For the second time in a year (which is a lot for me), I am in Las Vegas. This place had always been more fascinating than entertaining to me, mostly because I'm too big of a chicken to gamble and going to strip clubs and shows of mostly has-been entertainers isn't appealling to me. I used to say that I hated the place, but it's starting to grow on me, which is interesting given that I find too few things amusing here.
It's a beautiful city though, if you can call it a city. It's the urban manifestation of escapism, of a place where rules can be bent because everyone's bending them, a place where past and future are forgotten.

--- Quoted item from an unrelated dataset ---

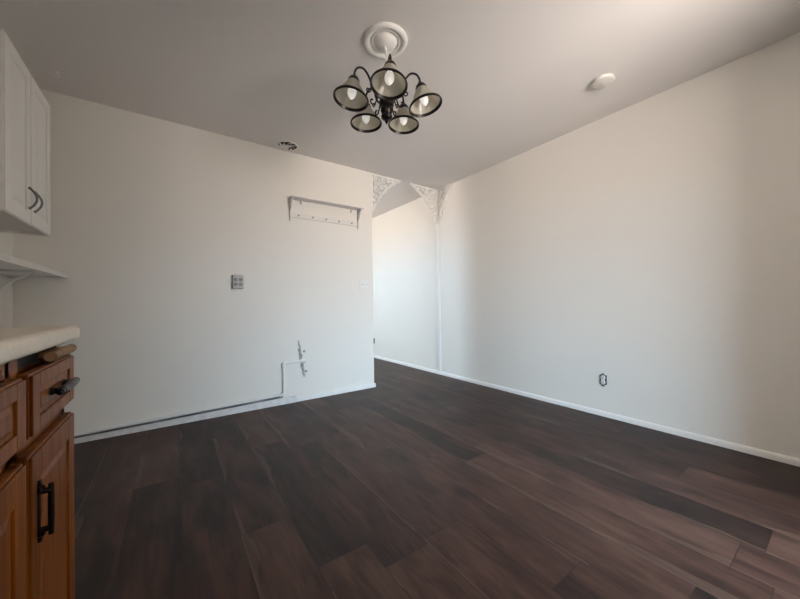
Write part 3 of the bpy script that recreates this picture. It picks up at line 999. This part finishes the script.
vt = thing('ceiling_vent', 'round swirl-bladed vent with dark gaps in the ceiling above the partition wall', 'vent', (0.915, 3.128, H))
bm = B(); lathe(bm, [(0, -0.0005), (0.086, -0.0008), (0.086, -0.003), (0, -0.003)], 40, cap=False); obj('dark_opening', bm, M['dark_gap'], vt, local=True)
bm = B(); lathe(bm, [(0.085, -0.003), (0.086, -0.008), (0.092, -0.008), (0.097, -0.005), (0.099, -0.0008), (0.085, -0.0008), (0.085, -0.003)], 48, cap=False); obj('rim', bm, M['trim'], vt, smooth=True, local=True)
bm = B(); lathe(bm, [(0, -0.022), (0.008, -0.021), (0.014, -0.016), (0.015, -0.003), (0, -0.003)], 24, cap=False); obj('hub', bm, M['trim'], vt, smooth=True, local=True)
for k in range(8):
    bm = B()
    a0 = 2 * PI * k / 8
    top, bot = [], []
    for i in range(9):
        t = i / 8
        r_ = 0.017 + 0.065 * t
        a = a0 + 0.95 * t ** 1.2
        wd = 0.16 + 0.12 * (1 - t)
        top.append((Vector((r_ * math.cos(a), r_ * math.sin(a), -0.016)), Vector((r_ * math.cos(a + wd), r_ * math.sin(a + wd), -0.005))))
    va = [(bm.verts.new(p), bm.verts.new(q)) for p, q in top]
    vb = [(bm.verts.new(p + Vector((0, 0, 0.0015))), bm.verts.new(q + Vector((0, 0, 0.0015)))) for p, q in top]
    for i in range(8):
        bm.faces.new((va[i][0], va[i + 1][0], va[i + 1][1], va[i][1]))
        bm.faces.new((vb[i][0], vb[i][1], vb[i + 1][1], vb[i + 1][0]))
        bm.faces.new((va[i][0], vb[i][0], vb[i + 1][0], va[i + 1][0]))
        bm.faces.new((va[i][1], va[i + 1][1], vb[i + 1][1], vb[i][1]))
    bm.faces.new((va[0][0], va[0][1], vb[0][1], vb[0][0]))
    bm.faces.new((va[8][0], vb[8][0], vb[8][1], va[8][1]))
    obj('blade', bm, M['trim'], vt, local=True)

hk = tag(bpy.data.objects.new('ceiling_hook', None), 'tiny white screw hook in the dim ceiling near the wall cabinet', 'hook')
hk.location = (-0.599, 2.963, H)
hk.empty_display_size = 0.05
COL.objects.link(hk)
bm = B()
lathe(bm, [(0, 0), (0.010, -0.0005), (0.010, -0.003), (0.004, -0.006), (0, -0.006)], 16, cap=False)
obj('base_plate', bm, M['trim'], hk, smooth=True, local=True)
bm = B()
tube(bm, [(0, 0, -0.004), (0, 0, -0.012)] + [(0.012 * math.sin(a), 0, -0.024 + 0.012 * math.cos(a)) for a in [i * PI / 8 for i in range(0, 12)]], 0.0022, 8)
obj('hook_wire', bm, M['trim'], hk, smooth=True, local=True)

Today I read an article in The Economist about how difficult it is to be a foreigner anywhere anymore. I think the reason that Las Vegas (or the Strip at least) is so distinct is because no matter how often you come here or how well you know the area, you're always going to be a foreigner. I feel that, in some way, everyone is trying to be someone else, or to at least escape themselves and their day-to-day situations. It's almost as if Las Vegas allows us to become expatriates of our own lives, to live differently in a world where social expectations are warped in some way.
As usual, I'm probably intellectualizing the place a lot more than I should be doing, but as an Urban Studies major, I find it interesting how similar and especially how different the notion of Las Vegas as a city is versus Los Angeles or San Francisco as a city. And I'm going to be real: I'm not here to overthink this place--I just want to win a couple of bucks playing video roulette at the Mirage.